Dataset section:
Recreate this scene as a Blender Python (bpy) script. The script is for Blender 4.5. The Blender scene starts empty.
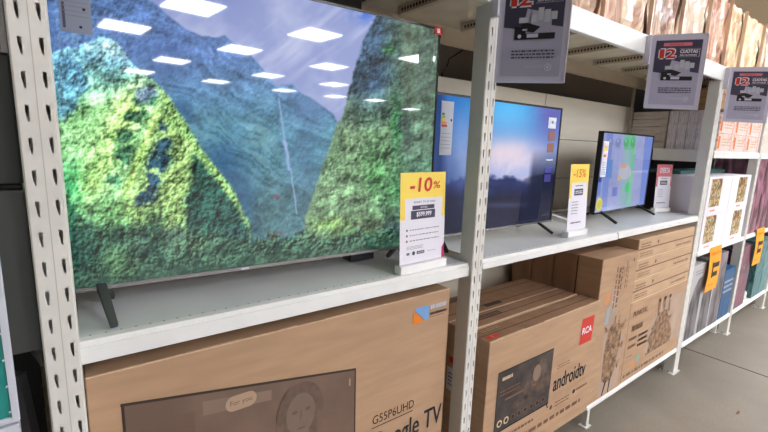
import bpy, bmesh, math, random
import numpy as np
from mathutils import Vector, Matrix
random.seed(4)
C = bpy.context.scene.collection
GZ = 1.59                      # the lens is 1.59 above the floor; heights below are written relative to it
def srgb(r, g, b):
    f = lambda c: (c/255/12.92) if c/255 <= .04045 else ((c/255+.055)/1.055)**2.4
    return (f(r), f(g), f(b), 1)

# ------------------------------------------------------------------ materials
MATS = {}
def mat(name, rgb, rough=.5, metal=0, noise=0, scale=20, emit=0, bump=0, stretch=None, alpha=1, spec=.5, rgb2=None):
    if name in MATS: return MATS[name]
    m = bpy.data.materials.new(name); m.use_nodes = True
    nt = m.node_tree; b = nt.nodes['Principled BSDF']
    c = srgb(*rgb)
    b.inputs['Base Color'].default_value = c
    b.inputs['Roughness'].default_value = rough
    b.inputs['Metallic'].default_value = metal
    b.inputs['Specular IOR Level'].default_value = spec
    if alpha < 1: b.inputs['Alpha'].default_value = alpha
    if emit:
        b.inputs['Emission Color'].default_value = c; b.inputs['Emission Strength'].default_value = emit
    if noise or bump:
        tc = nt.nodes.new('ShaderNodeTexCoord'); n = nt.nodes.new('ShaderNodeTexNoise')
        n.inputs['Scale'].default_value = scale; n.inputs['Detail'].default_value = 6
        mp = nt.nodes.new('ShaderNodeMapping')
        if stretch: mp.inputs['Scale'].default_value = stretch
        nt.links.new(tc.outputs['Object'], mp.inputs['Vector']); nt.links.new(mp.outputs[0], n.inputs['Vector'])
        if noise:
            r = nt.nodes.new('ShaderNodeValToRGB')
            d = srgb(*rgb2) if rgb2 else tuple(max(0, x*(1-noise)) for x in c[:3])+(1,)
            l = c if rgb2 else tuple(min(1, x*(1+noise*.6)) for x in c[:3])+(1,)
            r.color_ramp.elements[0].position = .35; r.color_ramp.elements[1].position = .65
            r.color_ramp.elements[0].color = d; r.color_ramp.elements[1].color = l
            nt.links.new(n.outputs['Fac'], r.inputs[0]); nt.links.new(r.outputs[0], b.inputs['Base Color'])
        if bump:
            bp = nt.nodes.new('ShaderNodeBump'); bp.inputs['Strength'].default_value = bump; bp.inputs['Distance'].default_value = .004
            nt.links.new(n.outputs['Fac'], bp.inputs['Height']); nt.links.new(bp.outputs[0], b.inputs['Normal'])
    MATS[name] = m; return m
def pattern_mat(name, cols, scale, stretch=(1, 1, 1), rough=.35, dist=1.5):
    """printed packaging: a distorted noise read through a ramp of several inks"""
    m = bpy.data.materials.new(name); m.use_nodes = True
    nt = m.node_tree; b = nt.nodes['Principled BSDF']; b.inputs['Roughness'].default_value = rough
    tc = nt.nodes.new('ShaderNodeTexCoord'); mp = nt.nodes.new('ShaderNodeMapping'); mp.inputs['Scale'].default_value = stretch
    n = nt.nodes.new('ShaderNodeTexNoise'); n.inputs['Scale'].default_value = scale; n.inputs['Distortion'].default_value = dist; n.inputs['Detail'].default_value = 3
    r = nt.nodes.new('ShaderNodeValToRGB'); cr = r.color_ramp
    k = len(cols)
    for i, c in enumerate(cols):
        p = .3+.4*i/(k-1)
        e = cr.elements[i] if i < 2 else cr.elements.new(p)
        e.position = p; e.color = srgb(*c)
    nt.links.new(tc.outputs['Object'], mp.inputs[0]); nt.links.new(mp.outputs[0], n.inputs['Vector'])
    nt.links.new(n.outputs['Fac'], r.inputs[0]); nt.links.new(r.outputs[0], b.inputs['Base Color'])
    return m
def picture_mat(name, strength, rough=.03, spec=.5):
    m = bpy.data.materials.new(name); m.use_nodes = True
    nt = m.node_tree; b = nt.nodes['Principled BSDF']
    a = nt.nodes.new('ShaderNodeAttribute'); a.attribute_name = 'picture'
    if strength:
        b.inputs['Base Color'].default_value = (.01, .01, .012, 1)
        nt.links.new(a.outputs['Color'], b.inputs['Emission Color']); b.inputs['Emission Strength'].default_value = strength
    else: nt.links.new(a.outputs['Color'], b.inputs['Base Color'])
    b.inputs['Roughness'].default_value = rough; b.inputs['Specular IOR Level'].default_value = spec
    return m

M_white = mat('white_painted_steel', (222, 220, 214), .38, noise=.05, scale=9)
M_fascia = mat('white_shelf_steel', (236, 237, 236), .35, noise=.03, scale=14)
M_deck = mat('grey_white_shelf_deck', (220, 225, 228), .3, noise=.05, scale=6)
M_under = mat('shelf_underside', (226, 218, 200), .6, noise=.1, scale=8)
M_hole = mat('dark_opening', (22, 22, 24), .8)
M_rear = mat('rear_beam_paint', (206, 192, 170), .5, noise=.06, scale=7)
M_panel = mat('beige_back_panel', (230, 222, 206), .55, noise=.05, scale=3, stretch=(1, 1, 8))
M_dpanel = mat('dark_back_panel', (40, 44, 46), .6, noise=.2, scale=4)
M_card = mat('brown_cardboard', (180, 146, 116), .75, noise=.09, scale=5, stretch=(1, 1, 7), bump=.15)
M_card2 = mat('lighter_cardboard', (192, 160, 128), .75, noise=.1, scale=6, stretch=(1, 1, 5), bump=.15)
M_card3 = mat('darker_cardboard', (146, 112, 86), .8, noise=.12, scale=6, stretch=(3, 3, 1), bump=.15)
M_tape = mat('packing_tape', (178, 146, 112), .25)
M_edge = mat('cut_board_edge', (215, 188, 156), .8, noise=.1, scale=60)
M_black = mat('black_plastic', (16, 16, 18), .3)
M_gun = mat('gunmetal_trim', (150, 147, 150), .3, metal=.6)
M_leg = mat('dark_grey_leg', (78, 78, 82), .35, metal=.3)
M_ink = mat('dark_ink', (58, 44, 36), .7)
M_inkb = mat('black_ink', (32, 30, 34), .6)
M_inkl = mat('faded_brown_ink', (122, 90, 68), .7)
M_inkm = mat('brown_print', (104, 84, 72), .6, noise=.5, scale=24, rgb2=(64, 54, 50))
M_paper = mat('white_paper', (232, 230, 242), .5)
M_yel = mat('yellow_paper', (252, 222, 96), .5)
M_red = mat('red_ink', (206, 54, 42), .5)
M_pink = mat('pink_ink', (222, 120, 138), .5)
M_mag = mat('magenta_ink', (196, 40, 90), .5)
M_navy = mat('navy_ink', (68, 66, 88), .4)
M_lil = mat('lilac_paper', (182, 180, 206), .4, noise=.08, scale=6)
M_lil2 = mat('pale_lilac_paper', (208, 206, 228), .4)
M_acr = mat('clear_acrylic_edge', (214, 214, 232), .15)
M_orange = mat('orange_paper', (250, 166, 34), .5)
M_or2 = mat('orange_ink', (232, 128, 30), .5)
M_blue = mat('blue_ink', (112, 160, 214), .5)
M_teal = mat('teal_board', (22, 138, 132), .4, noise=.06, scale=4)
M_gr = mat('green_ink', (80, 150, 110), .5)
M_lgrey = mat('light_grey_sheet', (196, 200, 212), .45)
M_grey = mat('mid_grey_sheet', (120, 124, 130), .5)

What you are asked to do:
Leave out the pictures and repeat the lines from the start of the material through the line with "return (f(r), f(g), f(b), 1)", inclusive.

Solution:
Recreate this scene as a Blender Python (bpy) script. The script is for Blender 4.5. The Blender scene starts empty.
import bpy, bmesh, math, random
import numpy as np
from mathutils import Vector, Matrix
random.seed(4)
C = bpy.context.scene.collection
GZ = 1.59                      # the lens is 1.59 above the floor; heights below are written relative to it
def srgb(r, g, b):
    f = lambda c: (c/255/12.92) if c/255 <= .04045 else ((c/255+.055)/1.055)**2.4
    return (f(r), f(g), f(b), 1)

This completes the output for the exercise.